(Entries with scene source code)
** start **

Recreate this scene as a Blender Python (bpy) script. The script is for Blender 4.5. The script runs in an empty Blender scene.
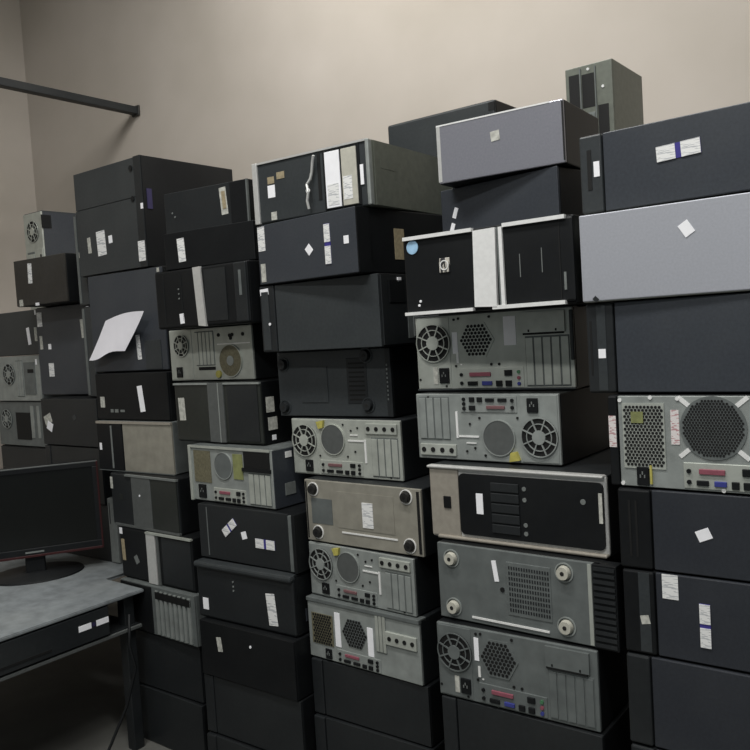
import bpy, bmesh, math, random
from mathutils import Vector, Matrix
random.seed(7)
SC = bpy.context.scene
COL = SC.collection
PI = math.pi

# ------------------------------------------------------------------ materials
def lin(c):
    return tuple((x/255/12.92 if x/255 <= .04045 else ((x/255+.055)/1.055)**2.4) for x in c) + (1,)

def mat(name, rgb, rough=.5, metal=0.0, noise=.25, scale=14, bump=0.0, dust=0.0, spec=.4):
    m = bpy.data.materials.new(name); m.use_nodes = True
    nt = m.node_tree; b = nt.nodes['Principled BSDF']
    tc = nt.nodes.new('ShaderNodeTexCoord')
    n = nt.nodes.new('ShaderNodeTexNoise'); n.inputs['Scale'].default_value = scale; n.inputs['Detail'].default_value = 6
    nt.links.new(tc.outputs['Object'], n.inputs['Vector'])
    r = nt.nodes.new('ShaderNodeValToRGB')
    c = lin(rgb)
    r.color_ramp.elements[0].position = .3; r.color_ramp.elements[1].position = .7
    r.color_ramp.elements[0].color = tuple(x*(1-noise) for x in c[:3]) + (1,)
    r.color_ramp.elements[1].color = tuple(min(1, x*(1+noise)) for x in c[:3]) + (1,)
    nt.links.new(n.outputs['Fac'], r.inputs['Fac'])
    out = r.outputs['Color']
    if dust:
        n2 = nt.nodes.new('ShaderNodeTexNoise'); n2.inputs['Scale'].default_value = 3.2; n2.inputs['Detail'].default_value = 9
        nt.links.new(tc.outputs['Object'], n2.inputs['Vector'])
        mr = nt.nodes.new('ShaderNodeMapRange'); mr.inputs[1].default_value = .42; mr.inputs[2].default_value = .75
        mr.inputs[3].default_value = 0; mr.inputs[4].default_value = dust
        nt.links.new(n2.outputs['Fac'], mr.inputs[0])
        mx = nt.nodes.new('ShaderNodeMix'); mx.data_type = 'RGBA'
        nt.links.new(mr.outputs[0], mx.inputs[0]); nt.links.new(out, mx.inputs[6]); mx.inputs[7].default_value = lin((128, 130, 126))
        out = mx.outputs[2]
    nt.links.new(out, b.inputs['Base Color'])
    b.inputs['Roughness'].default_value = rough; b.inputs['Metallic'].default_value = metal
    b.inputs['Specular IOR Level'].default_value = spec
    if bump:
        bp = nt.nodes.new('ShaderNodeBump'); bp.inputs['Strength'].default_value = bump; bp.inputs['Distance'].default_value = .002
        nt.links.new(n.outputs['Fac'], bp.inputs['Height']); nt.links.new(bp.outputs['Normal'], b.inputs['Normal'])
    return m

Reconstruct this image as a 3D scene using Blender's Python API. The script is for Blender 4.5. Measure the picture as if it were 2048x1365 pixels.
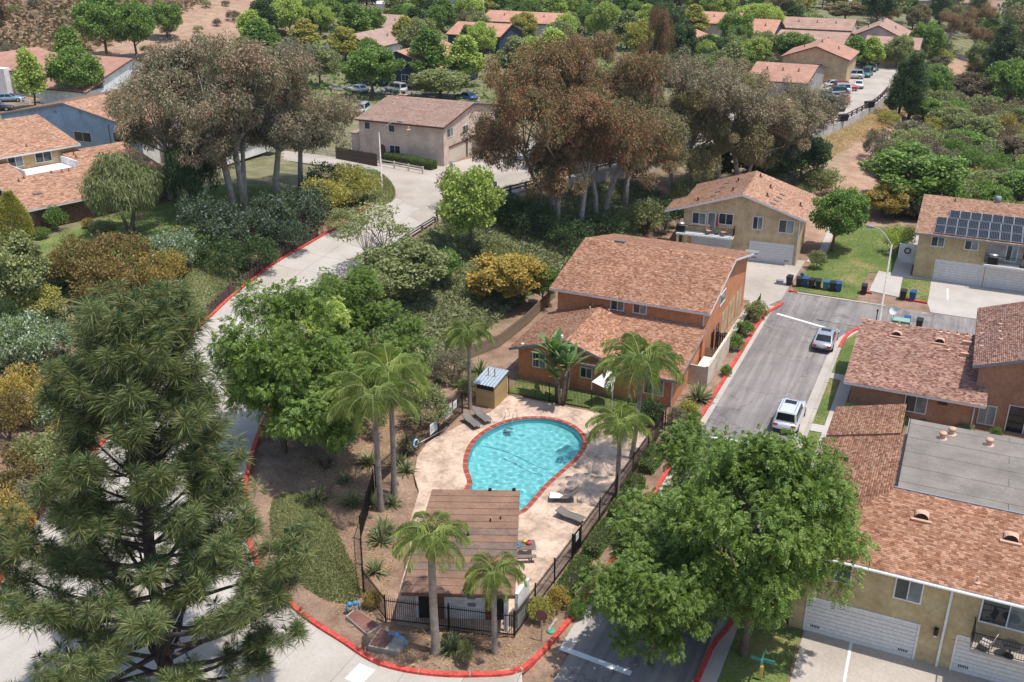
import bpy, bmesh, math, random
import numpy as np
from mathutils import Vector, Matrix
from math import sin, cos, pi, radians as rad

for o in list(bpy.data.objects): bpy.data.objects.remove(o)
sc = bpy.context.scene
COL = sc.collection
# ------------------------------------------------------------ camera, sky, sun, exposure
CAM_H, PITCH, YAW, FPX = 36.0, rad(23.77), rad(24.7), 1991.0
cam = bpy.data.objects.new('camera', bpy.data.cameras.new('camera'))
COL.objects.link(cam)
cam.data.sensor_width = 36.0
cam.data.lens = 36.0 * FPX / 2048.0
cam.data.clip_start, cam.data.clip_end = 0.5, 6000
cam.location = (0, 0, CAM_H)
cam.rotation_euler = (pi / 2 - PITCH, 0, YAW)
sc.camera = cam
SUN = Vector((0.335, 0.012, 1.0)).normalized()
world = bpy.data.worlds.new('World'); sc.world = world; world.use_nodes = True
wn = world.node_tree.nodes; wl = world.node_tree.links
sky = wn.new('ShaderNodeTexSky'); sky.sky_type = 'NISHITA'; sky.sun_disc = False
sky.sun_elevation = math.asin(SUN.z); sky.sun_rotation = math.atan2(SUN.x, SUN.y)
sky.air_density = 1.0; sky.dust_density = 1.2; sky.ozone_density = 1.0
wn['Background'].inputs['Strength'].default_value = 0.15
wl.new(sky.outputs[0], wn['Background'].inputs['Color'])
sl = bpy.data.lights.new('sun', 'SUN'); sl.energy = 3.35; sl.angle = rad(0.53); sl.color = (1.0, 0.955, 0.89)
sl.cycles.is_caustics_light = True
so = bpy.data.objects.new('sun', sl); COL.objects.link(so)
so.rotation_euler = SUN.to_track_quat('Z', 'Y').to_euler(); so.location = (0, 60, 120)
vs = sc.view_settings
vs.view_transform = 'Standard'; vs.look = 'None'; vs.exposure = 0.42; vs.gamma = 1.0
sc.cycles.max_bounces = 6; sc.cycles.diffuse_bounces = 3; sc.cycles.glossy_bounces = 2
sc.cycles.transmission_bounces = 4; sc.cycles.transparent_max_bounces = 6
sc.cycles.caustics_reflective = False; sc.cycles.caustics_refractive = True
sc.cycles.use_denoising = True

# ------------------------------------------------------------ pixel -> place helpers (photo is 2048 x 1365)
_cp, _sp = cos(PITCH), sin(PITCH); _cy, _sy = cos(YAW), sin(YAW)
def ray(px, py):
    a = (px - 1024) / FPX; b = -(py - 682.5) / FPX
    d = np.array([a, _cp + b * _sp, -_sp + b * _cp])
    return np.array([d[0] * _cy - d[1] * _sy, d[0] * _sy + d[1] * _cy, d[2]])
def P(px, py, z=0.0):
    d = ray(px, py); t = (z - CAM_H) / d[2]
    return np.array([d[0] * t, d[1] * t, z])
def proj(x, y, z):
    r0, r1 = x * _cy + y * _sy, -x * _sy + y * _cy
    D = r1 * _cp - (z - CAM_H) * _sp; U = r1 * _sp + (z - CAM_H) * _cp
    return 1024 + FPX * r0 / D, 682.5 - FPX * U / D, D

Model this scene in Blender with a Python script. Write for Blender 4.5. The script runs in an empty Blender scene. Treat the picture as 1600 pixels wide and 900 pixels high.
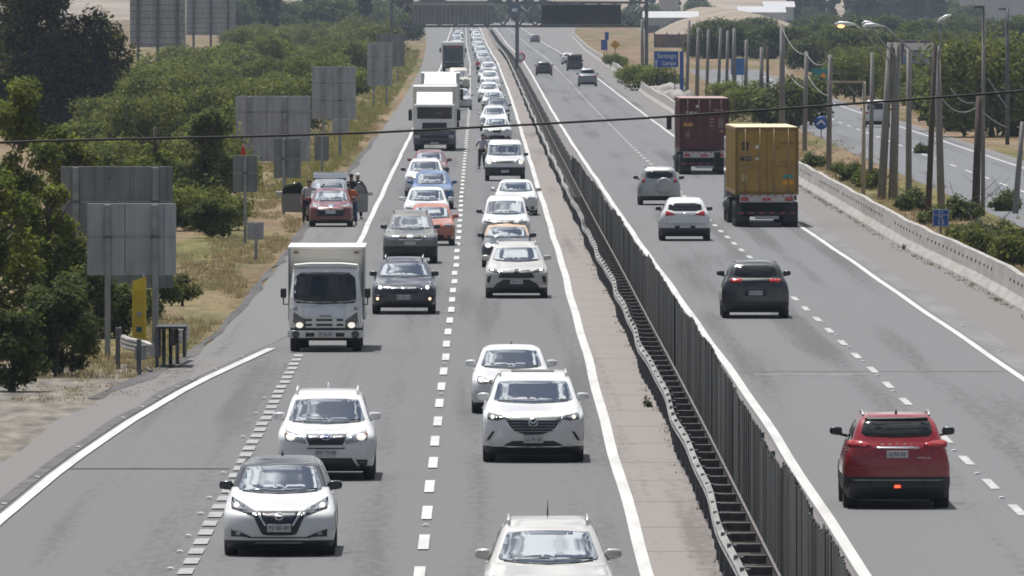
import bpy, bmesh, math, random
from mathutils import Vector, Matrix
R = math.radians
random.seed(7)
SC = bpy.context.scene
COL = SC.collection

# ------------------------------------------------------------------ camera, sky, sun, exposure
F, H, VX, VY = 20000.0, 9.07, 762.0, -12.0        # focal length in photo pixels, eye height, horizon point
cam_d = bpy.data.cameras.new("camera"); cam = bpy.data.objects.new("camera", cam_d); COL.objects.link(cam)
cam_d.sensor_width = 36.0; cam_d.lens = F / 1600 * 36
cam_d.clip_start = 1.0; cam_d.clip_end = 20000
cam.location = (0, 0, H)
cam.rotation_euler = (R(90) - math.atan((450 - VY) / F), 0, -math.atan((800 - VX) / F))
SC.camera = cam
SC.view_settings.view_transform = 'Standard'; SC.view_settings.look = 'None'
SC.view_settings.exposure = 0.12; SC.view_settings.gamma = 1; SC.view_settings.use_curve_mapping = False
SC.render.engine = 'CYCLES'
SC.cycles.use_denoising = True
SC.cycles.max_bounces = 6; SC.cycles.diffuse_bounces = 2; SC.cycles.glossy_bounces = 3
SC.cycles.transparent_max_bounces = 6; SC.cycles.volume_bounces = 0
SC.cycles.pixel_filter_type = 'BLACKMAN_HARRIS'; SC.cycles.filter_width = 1.75

HAZE_D = 6.2e-5
SUN_EL, SUN_AZ = 72.0, -28.0                       # azimuth clockwise from +Y: beyond the traffic, a little left
w = bpy.data.worlds.new("World"); SC.world = w; w.use_nodes = True
nt = w.node_tree; nt.nodes.clear()
out = nt.nodes.new('ShaderNodeOutputWorld'); bg = nt.nodes.new('ShaderNodeBackground')
sky = nt.nodes.new('ShaderNodeTexSky'); sky.sky_type = 'NISHITA'; sky.sun_disc = False
sky.sun_elevation = R(SUN_EL); sky.sun_rotation = R(SUN_AZ); sky.air_density = 1.0; sky.dust_density = 1.2
tc = nt.nodes.new('ShaderNodeTexCoord'); mp = nt.nodes.new('ShaderNodeMapping'); mp.inputs['Scale'].default_value = (1, 1, 1.9)
nz = nt.nodes.new('ShaderNodeTexNoise'); nz.inputs['Scale'].default_value = 13.0; nz.inputs['Detail'].default_value = 7; nz.inputs['Distortion'].default_value = 0.55
rp = nt.nodes.new('ShaderNodeValToRGB'); rp.color_ramp.elements[0].position = 0.485; rp.color_ramp.elements[1].position = 0.56
mx = nt.nodes.new('ShaderNodeMixRGB'); mx.inputs['Color2'].default_value = (27, 27, 27, 1)
L = nt.links.new
L(tc.outputs['Generated'], mp.inputs['Vector']); L(mp.outputs[0], nz.inputs['Vector']); L(nz.outputs[0], rp.inputs[0])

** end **

### What the task requires:
Gather all lines of the records that include the word "pixels".

### Exercise output:
Reconstruct this image as a 3D scene using Blender's Python API. The script is for Blender 4.5. Measure the picture as if it were 2048x1365 pixels.
Model this scene in Blender with a Python script. Write for Blender 4.5. The script runs in an empty Blender scene. Treat the picture as 1600 pixels wide and 900 pixels high.
F, H, VX, VY = 20000.0, 9.07, 762.0, -12.0        # focal length in photo pixels, eye height, horizon point